En ella se documentaron dos silicernia en los que se habían quemado y sellado minuciosamente una gran cantidad de materiales, incluyendo más de 80 piezas de vajilla ática (copas, escifos, etc.). La presencia de esta abultada vajilla de cerámica griega demuestra la existencia de celebraciones comunales en torno a la bebida para conmemorar a personajes de la élite, donde el vino funcionaba como un elemento vinculante entre nobles aristocratas.
En la necrópolis de El Salobral, también en Albacete, el valor simbólico del vino se eleva a un nivel superior. En la Tumba nº 21, los huesos cremados del difunto se depositan dentro de una crátera griega de figuras rojas.

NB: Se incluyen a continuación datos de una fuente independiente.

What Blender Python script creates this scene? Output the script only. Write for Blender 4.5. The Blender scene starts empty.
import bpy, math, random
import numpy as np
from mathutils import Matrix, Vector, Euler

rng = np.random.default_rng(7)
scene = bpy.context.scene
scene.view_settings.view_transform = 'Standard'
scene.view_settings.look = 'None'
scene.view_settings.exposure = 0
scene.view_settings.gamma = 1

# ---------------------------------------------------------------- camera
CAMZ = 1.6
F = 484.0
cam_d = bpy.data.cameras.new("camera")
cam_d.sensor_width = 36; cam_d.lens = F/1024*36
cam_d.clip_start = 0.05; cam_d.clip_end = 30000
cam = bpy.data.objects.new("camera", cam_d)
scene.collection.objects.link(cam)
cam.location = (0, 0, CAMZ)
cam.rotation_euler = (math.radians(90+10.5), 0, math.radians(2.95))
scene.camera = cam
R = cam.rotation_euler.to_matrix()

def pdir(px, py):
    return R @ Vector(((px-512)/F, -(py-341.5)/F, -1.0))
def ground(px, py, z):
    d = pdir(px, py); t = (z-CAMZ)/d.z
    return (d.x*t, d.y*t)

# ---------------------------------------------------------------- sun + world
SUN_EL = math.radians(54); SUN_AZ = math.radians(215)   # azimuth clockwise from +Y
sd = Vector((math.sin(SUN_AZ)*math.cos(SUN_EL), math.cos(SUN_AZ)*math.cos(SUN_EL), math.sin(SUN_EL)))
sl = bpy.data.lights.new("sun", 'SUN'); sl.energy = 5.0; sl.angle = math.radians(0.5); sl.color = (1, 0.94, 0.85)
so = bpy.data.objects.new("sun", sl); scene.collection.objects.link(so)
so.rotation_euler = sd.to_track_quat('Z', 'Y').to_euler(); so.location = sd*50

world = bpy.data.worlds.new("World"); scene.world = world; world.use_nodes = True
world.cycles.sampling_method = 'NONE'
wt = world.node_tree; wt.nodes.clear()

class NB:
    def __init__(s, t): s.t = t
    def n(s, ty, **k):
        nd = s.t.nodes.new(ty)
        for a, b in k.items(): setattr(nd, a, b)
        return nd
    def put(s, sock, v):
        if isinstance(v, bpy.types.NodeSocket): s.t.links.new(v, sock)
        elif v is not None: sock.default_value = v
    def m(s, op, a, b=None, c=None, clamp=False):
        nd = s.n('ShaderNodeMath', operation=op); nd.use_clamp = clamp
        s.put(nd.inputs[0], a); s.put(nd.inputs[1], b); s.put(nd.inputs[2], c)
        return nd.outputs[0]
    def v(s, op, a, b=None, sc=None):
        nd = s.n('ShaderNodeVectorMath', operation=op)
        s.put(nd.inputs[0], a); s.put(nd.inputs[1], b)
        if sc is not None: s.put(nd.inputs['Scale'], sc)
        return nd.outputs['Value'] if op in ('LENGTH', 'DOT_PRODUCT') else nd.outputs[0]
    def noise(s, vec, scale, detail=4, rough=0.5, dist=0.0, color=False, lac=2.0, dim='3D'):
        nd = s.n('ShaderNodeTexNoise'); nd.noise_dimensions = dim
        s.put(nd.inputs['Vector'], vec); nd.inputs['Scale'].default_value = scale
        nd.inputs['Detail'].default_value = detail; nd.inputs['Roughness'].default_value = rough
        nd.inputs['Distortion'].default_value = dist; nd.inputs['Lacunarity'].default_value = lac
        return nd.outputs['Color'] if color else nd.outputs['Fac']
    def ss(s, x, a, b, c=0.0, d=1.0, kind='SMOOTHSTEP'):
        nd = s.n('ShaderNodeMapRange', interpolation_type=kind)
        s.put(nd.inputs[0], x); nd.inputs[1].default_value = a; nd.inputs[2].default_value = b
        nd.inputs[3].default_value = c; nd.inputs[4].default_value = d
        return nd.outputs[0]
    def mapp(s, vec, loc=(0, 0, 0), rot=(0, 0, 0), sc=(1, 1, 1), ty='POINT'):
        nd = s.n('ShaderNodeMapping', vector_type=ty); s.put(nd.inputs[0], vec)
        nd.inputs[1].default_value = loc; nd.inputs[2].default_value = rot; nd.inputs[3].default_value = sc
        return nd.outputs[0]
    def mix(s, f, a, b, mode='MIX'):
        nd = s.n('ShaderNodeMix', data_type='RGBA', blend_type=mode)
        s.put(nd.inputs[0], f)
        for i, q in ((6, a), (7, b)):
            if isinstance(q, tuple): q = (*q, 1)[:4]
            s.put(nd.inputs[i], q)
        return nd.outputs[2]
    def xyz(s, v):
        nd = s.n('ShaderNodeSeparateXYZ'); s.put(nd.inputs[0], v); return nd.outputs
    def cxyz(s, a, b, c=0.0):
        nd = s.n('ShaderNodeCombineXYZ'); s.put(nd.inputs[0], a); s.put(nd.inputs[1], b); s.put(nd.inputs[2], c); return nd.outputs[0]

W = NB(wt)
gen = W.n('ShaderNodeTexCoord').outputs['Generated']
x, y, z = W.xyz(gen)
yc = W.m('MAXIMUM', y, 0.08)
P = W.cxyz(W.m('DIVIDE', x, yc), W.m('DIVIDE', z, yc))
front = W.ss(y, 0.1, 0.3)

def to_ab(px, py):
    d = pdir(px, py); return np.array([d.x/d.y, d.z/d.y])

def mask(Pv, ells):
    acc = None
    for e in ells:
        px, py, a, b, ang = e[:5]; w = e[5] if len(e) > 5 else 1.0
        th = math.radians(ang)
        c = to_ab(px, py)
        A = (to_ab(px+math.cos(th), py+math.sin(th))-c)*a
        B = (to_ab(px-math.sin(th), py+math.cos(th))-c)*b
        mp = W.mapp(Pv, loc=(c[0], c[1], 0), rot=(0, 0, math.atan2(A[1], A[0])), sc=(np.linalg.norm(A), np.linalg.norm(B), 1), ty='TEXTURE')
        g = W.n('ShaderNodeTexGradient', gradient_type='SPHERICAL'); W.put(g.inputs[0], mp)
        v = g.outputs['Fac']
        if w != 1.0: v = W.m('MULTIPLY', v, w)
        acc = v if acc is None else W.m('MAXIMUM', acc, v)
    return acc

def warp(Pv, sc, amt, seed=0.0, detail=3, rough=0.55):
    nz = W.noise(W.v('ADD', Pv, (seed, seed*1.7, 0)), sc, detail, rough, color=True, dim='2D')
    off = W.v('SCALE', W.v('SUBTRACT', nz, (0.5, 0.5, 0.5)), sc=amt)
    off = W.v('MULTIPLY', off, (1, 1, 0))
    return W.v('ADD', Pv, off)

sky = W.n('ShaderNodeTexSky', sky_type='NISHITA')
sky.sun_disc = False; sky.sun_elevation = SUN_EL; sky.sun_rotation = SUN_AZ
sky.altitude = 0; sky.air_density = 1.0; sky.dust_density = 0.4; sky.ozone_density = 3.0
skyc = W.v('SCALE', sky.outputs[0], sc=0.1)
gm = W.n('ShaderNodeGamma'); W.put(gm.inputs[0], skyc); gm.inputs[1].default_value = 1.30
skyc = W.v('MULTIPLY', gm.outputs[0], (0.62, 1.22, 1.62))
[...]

Este acto revela que el recipiente, un objeto de prestigio importado, trascendió su función utilitaria para convertirse en un receptáculo sagrado para el difunto, materializando su heroización post-mortem. El uso de vajilla importada de esta manera trascendió su simple función de consumo para convertirse en un lenguaje simbólico de prestigio, poder y pertenencia, fusionando el mundo local con el lenguaje cultural del Mediterráneo.
Finalmente, el estudio de las vías de comunicación, tanto marítimas como terrestres, es un componente esencial para entender la difusión de la cultura del vino. El descubrimiento del pecio del Sec en Mallorca, y el desarrollo de la arqueología subacuática en España, demostró un comercio marítimo mucho más profundo de lo que se pensaba. Para la distribución terrestre, se propone que la Vía Heraclea fue el elemento encardinador de los primeros territorios ibéricos, como lo sugiere la coincidencia entre los poblados de más antigua cronología y su proximidad a esta ruta.
La escasez de ánforas en el interior puede explicarse por la hipótesis de que el vino se redistribuía en odres de piel por su ligereza y menor fragilidad, mientras que los hallazgos de ruedas y carros en yacimientos como El Amarejo y El Castellar de Meca demuestran la existencia de una red de transporte terrestre bien articulada que facilitó el comercio y la difusión del vino hacia las élites del interior. La red de distribución de vino, por lo tanto, no solo refleja la dinámica comercial, sino también la jerarquía social y económica de la época, mostrando cómo la cultura del vino se convirtió en un sistema dinámico con nodos de producción y distribución en todo el territorio.